-- Start --

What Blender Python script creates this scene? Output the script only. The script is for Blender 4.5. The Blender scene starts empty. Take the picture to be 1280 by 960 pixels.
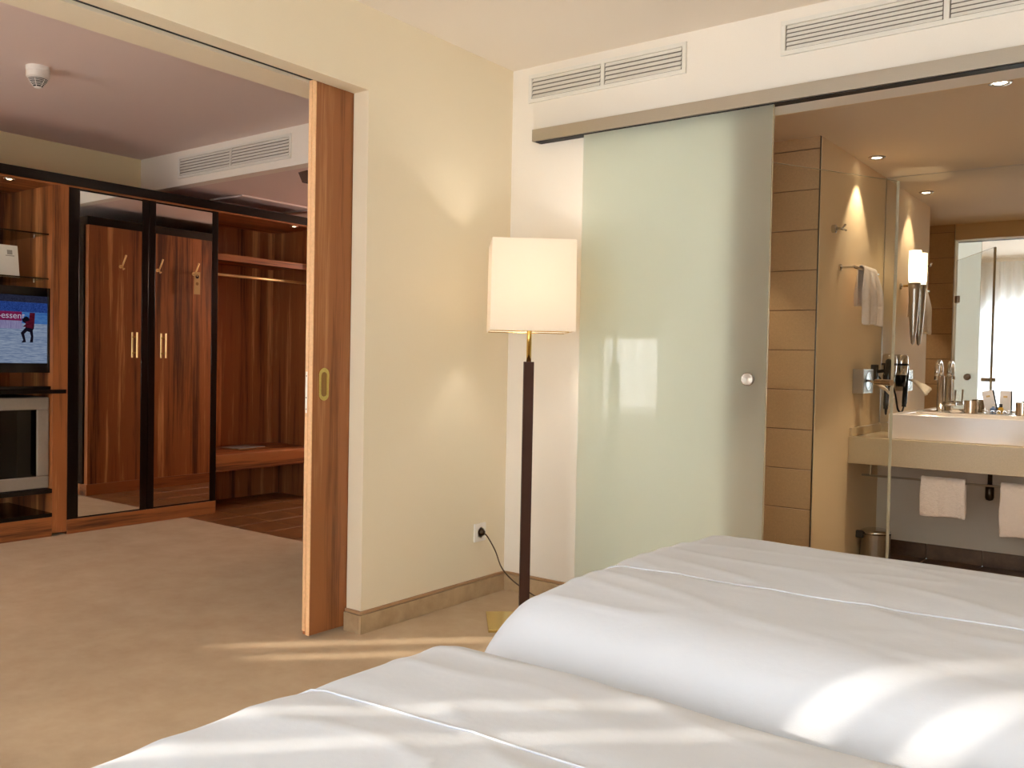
import bpy, bmesh, math, random
from mathutils import Vector, Matrix, noise
C = bpy.context.scene.collection
SC = bpy.context.scene
PI = math.pi
random.seed(4)

# ------------------------------------------------------------------ camera
F_PX = 1115.04
RX = Vector((0.798495, 0.6016849, 0.01951954))
UX = Vector((-0.03071161, 0.00833229, 0.99949356))
FX = Vector((-0.60121754, 0.79869008, -0.025132))
cd = bpy.data.cameras.new('camera'); cam = bpy.data.objects.new('camera', cd); C.objects.link(cam)
cd.sensor_width = 36; cd.sensor_fit = 'HORIZONTAL'; cd.lens = F_PX / 1280 * 36
cd.clip_start = 0.02
m3 = Matrix((RX, UX, -FX)).transposed()
cam.matrix_world = Matrix.Translation((2.61818, -3.44097, 1.10688)) @ m3.to_4x4()
SC.camera = cam

# ------------------------------------------------------------------ world, sun, daylight, exposure
SC.view_settings.view_transform = 'Standard'; SC.view_settings.look = 'None'
SC.view_settings.exposure = 0.27; SC.view_settings.gamma = 1.0
SC.view_settings.use_curve_mapping = False
SC.cycles.use_denoising = True
SC.cycles.max_bounces = 14; SC.cycles.diffuse_bounces = 7; SC.cycles.glossy_bounces = 6
SC.cycles.transmission_bounces = 8; SC.cycles.transparent_max_bounces = 12
SC.cycles.sample_clamp_indirect = 4.0; SC.cycles.caustics_refractive = False; SC.cycles.caustics_reflective = False
w = bpy.data.worlds.new('world'); SC.world = w; w.use_nodes = True
w.node_tree.nodes['Background'].inputs[0].default_value = (0.86, 0.93, 1.0, 1)
w.node_tree.nodes['Background'].inputs[1].default_value = 1.6

def light(name, kind, loc, energy, color, direction=(0, 0, -1), **kw):
    l = bpy.data.lights.new(name, kind); o = bpy.data.objects.new(name, l); C.objects.link(o)
    l.energy = energy; l.color = color; o.location = loc
    o.rotation_euler = Vector(direction).to_track_quat('-Z', 'Y').to_euler()
    for k, v in kw.items(): setattr(l, k, v)
    return o
SUN_EL = math.radians(15)
light('sun', 'SUN', (-8, -8, 6), 8.5, (1.0, 0.90, 0.76),
      (math.cos(SUN_EL) * .7071, math.cos(SUN_EL) * .7071, -math.sin(SUN_EL)), angle=math.radians(0.9))
light('daylight_bedroom', 'AREA', (2.25, -4.9, 1.06), 172, (0.80, 0.89, 1.0), (0, 1, 0), shape='RECTANGLE', size=3.5, size_y=1.85)
light('daylight_living', 'AREA', (-2.35, -4.9, 1.3), 185, (0.98, 0.92, 0.92), (0, 1, 0), shape='RECTANGLE', size=1.7, size_y=1.3)

# ------------------------------------------------------------------ material helpers
MATS = {}
def srgb(r, g, b):
    f = lambda c: c / 12.92 if c <= 0.04045 else ((c + 0.055) / 1.055) ** 2.4
    return (f(r / 255), f(g / 255), f(b / 255), 1)
def newmat(name):
    m = bpy.data.materials.new(name); m.use_nodes = True; MATS[name] = m
    return m, m.node_tree.nodes, m.node_tree.links, m.node_tree.nodes['Principled BSDF']
def pos(N, L, scale=(1, 1, 1), rot=(0, 0, 0)):
    g = N.new('ShaderNodeNewGeometry'); mp = N.new('ShaderNodeMapping')
    mp.inputs['Scale'].default_value = scale; mp.inputs['Rotation'].default_value = rot
    L.new(g.outputs['Position'], mp.inputs['Vector']); return mp.outputs['Vector']
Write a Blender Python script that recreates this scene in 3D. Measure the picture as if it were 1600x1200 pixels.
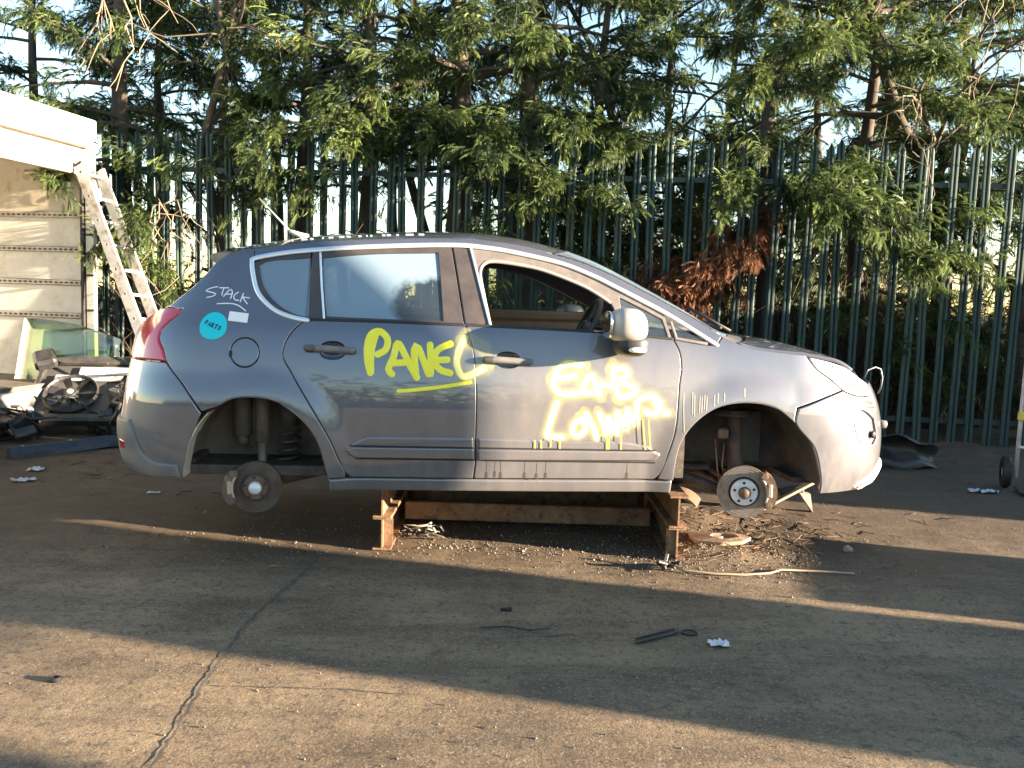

-- End --

→ **Exercise details**
Leave out the pictures and repeat everything else in the records exactly.

→ **Full output**
What Blender Python script creates this scene? Output the script only. The script is for Blender 4.5. The Blender scene starts empty. Take the picture to be 1280 by 960 pixels.
import bpy, bmesh, math, random
from mathutils import Vector, Matrix, noise
C = bpy.context.scene.collection
SC = bpy.context.scene
PI = math.pi
random.seed(4)

# ------------------------------------------------------------------ camera
F_PX = 1115.04
RX = Vector((0.798495, 0.6016849, 0.01951954))
UX = Vector((-0.03071161, 0.00833229, 0.99949356))
FX = Vector((-0.60121754, 0.79869008, -0.025132))
cd = bpy.data.cameras.new('camera'); cam = bpy.data.objects.new('camera', cd); C.objects.link(cam)
cd.sensor_width = 36; cd.sensor_fit = 'HORIZONTAL'; cd.lens = F_PX / 1280 * 36
cd.clip_start = 0.02
m3 = Matrix((RX, UX, -FX)).transposed()
cam.matrix_world = Matrix.Translation((2.61818, -3.44097, 1.10688)) @ m3.to_4x4()
SC.camera = cam

# ------------------------------------------------------------------ world, sun, daylight, exposure
SC.view_settings.view_transform = 'Standard'; SC.view_settings.look = 'None'
SC.view_settings.exposure = 0.27; SC.view_settings.gamma = 1.0
SC.view_settings.use_curve_mapping = False
SC.cycles.use_denoising = True
SC.cycles.max_bounces = 14; SC.cycles.diffuse_bounces = 7; SC.cycles.glossy_bounces = 6
SC.cycles.transmission_bounces = 8; SC.cycles.transparent_max_bounces = 12
SC.cycles.sample_clamp_indirect = 4.0; SC.cycles.caustics_refractive = False; SC.cycles.caustics_reflective = False
w = bpy.data.worlds.new('world'); SC.world = w; w.use_nodes = True
w.node_tree.nodes['Background'].inputs[0].default_value = (0.86, 0.93, 1.0, 1)
w.node_tree.nodes['Background'].inputs[1].default_value = 1.6

def light(name, kind, loc, energy, color, direction=(0, 0, -1), **kw):
    l = bpy.data.lights.new(name, kind); o = bpy.data.objects.new(name, l); C.objects.link(o)
    l.energy = energy; l.color = color; o.location = loc
    o.rotation_euler = Vector(direction).to_track_quat('-Z', 'Y').to_euler()
    for k, v in kw.items(): setattr(l, k, v)
    return o
SUN_EL = math.radians(15)
light('sun', 'SUN', (-8, -8, 6), 8.5, (1.0, 0.90, 0.76),
      (math.cos(SUN_EL) * .7071, math.cos(SUN_EL) * .7071, -math.sin(SUN_EL)), angle=math.radians(0.9))
light('daylight_bedroom', 'AREA', (2.25, -4.9, 1.06), 172, (0.80, 0.89, 1.0), (0, 1, 0), shape='RECTANGLE', size=3.5, size_y=1.85)
light('daylight_living', 'AREA', (-2.35, -4.9, 1.3), 185, (0.98, 0.92, 0.92), (0, 1, 0), shape='RECTANGLE', size=1.7, size_y=1.3)

# ------------------------------------------------------------------ material helpers
MATS = {}
def srgb(r, g, b):
    f = lambda c: c / 12.92 if c <= 0.04045 else ((c + 0.055) / 1.055) ** 2.4
    return (f(r / 255), f(g / 255), f(b / 255), 1)
def newmat(name):
    m = bpy.data.materials.new(name); m.use_nodes = True; MATS[name] = m
    return m, m.node_tree.nodes, m.node_tree.links, m.node_tree.nodes['Principled BSDF']
def pos(N, L, scale=(1, 1, 1), rot=(0, 0, 0)):
    g = N.new('ShaderNodeNewGeometry'); mp = N.new('ShaderNodeMapping')
    mp.inputs['Scale'].default_value = scale; mp.inputs['Rotation'].default_value = rot
    L.new(g.outputs['Position'], mp.inputs['Vector']); return mp.outputs['Vector']
Write a Blender Python script that recreates this scene in 3D. Measure the picture as if it were 1600x1200 pixels.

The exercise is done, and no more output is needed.